Former President Donald Trump filed a recusal motion in a sprawling federal lawsuit against Hillary Clinton, arguing that the presiding judge should be disqualified because Bill Clinton appointed him to the bench some 25 years ago. Trump’s lawyers freely admit they do not know whether the judge’s relationship to the Clintons stretches beyond that, and they claim that is a separate reason he should be pulled from the case.
A little less than two weeks ago, Trump filed a 108-page civil complaint in Florida that reads like a catalogue of his grievances about the investigation into Russian interference in the 2016 election. The Mueller report found that the Russian government engaged in a multifaceted effort to attack U.S. democratic institutions to benefit Trump, whose campaign expected to benefit from the Kremlin’s interference. Mueller successfully prosecuted several of Trump’s associates, but his report ultimately did not allege that Russia and the Trump campaign engaged in a criminal conspiracy.
A bipartisan Senate Select Committee on Intelligence later affirmed those findings—and added that Trump campaign operatives Paul Manafort and Rick Gates sent internal campaign data to Konstantin Kolimnik, described in the report as a Russian intelligence officer.
Rewriting this history, Trump’s federal lawsuit alleges that a vast, Democratic Party conspiracy created what it labels a “false Trump–Russia collusion narrative.” Accusing these forces of violating federal anti-racketeering law, Trump sued Clinton, the Democratic National Committee, the party’s law firm Perkins Coie, its now-prosecuted former partner Michael Sussmann, and many other of the campaign’s longtime boogeymen.

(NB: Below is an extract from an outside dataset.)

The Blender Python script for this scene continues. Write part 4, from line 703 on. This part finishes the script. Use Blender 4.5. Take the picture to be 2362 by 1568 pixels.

Less than two weeks after its filing, Trump’s attorneys attacked U.S. District Judge Donald M. Middlebrooks, based only on how the judge came to the bench in 1997.
“William J. Clinton and the Defendant, Hillary Clinton, are presently husband and wife,” Trump’s lawyer Peter Ticktin wrote in a four-page motion to disqualify the judge on Monday. “Hillary Clinton was married to William J. Clinton, during the time her husband nominated Judge M. Middlebrooks to his current position, as federal court judge, and Hillary Clinton acted as First Lady of the United States, during the time of the judge’s nomination.”
“Due to the fact that the defendant, Hillary Clinton is being sued by her former opponent for the United States Presidency, an election that she lost, regarding serious allegations on her part, as well as her allies, of engaging in fraudulent and unlawful activities against the plaintiff, and because her husband nominated Judge Middlebrooks to the federal bench, there exists a reasonable basis that Judge Middlebrooks’ impartiality will be questioned,” Ticktin claims.
When the case was initially filed, former federal prosecutor Renato Mariotti tweeted: “This isn’t a serious lawsuit.”
Many observers pointed to the record of Trump’s lead attorney, the author of a book titled “What Makes Trump Tick,” in making that argument.
In 2019, the Florida Supreme Court suspended Ticktin from practicing law, citing “egregious” and “serious violations” when he represented a client who defrauded investors out of $20 million. Ticktin’s license is currently in good standing, and he has not faced discipline in the last 10 years. His co-counsel Alina Habba represents him in various civil litigation in New York, including a lawsuit by rape accuser E. Jean Carroll and New York Attorney General Letitia James’s (D) fraud probe into the Trump Organization.
Both attorneys cited their own ignorance of what relationship Middlebrooks had with the Clintons, if any, outside the nomination as a rationale for his disqualification.
“Moreover, the plaintiff is unaware of the exact extent of the relationship between Judge Middlebrooks and the Defendant, Hillary Clinton, herself, who acted as First Lady of the United States, during the time of the Judge’s nomination to Federal Court Judge,” the motion states.
“The Plaintiff is also unaware if the Judge has current relationship with either the Defendant, Hillary Clinton, or her husband, and how far back the relationship has existed,” it continues.
Federal appellate attorney Raffi Melkonian, a partner with the Houston-based law firm Wright, Close & Barger LLP, supplied a one-word response to Trump’s motion on Twitter.
“Bananas,” he tweeted.
Trump says that the judge should be disqualified and recuse himself from acting in “any capacity” over the litigation.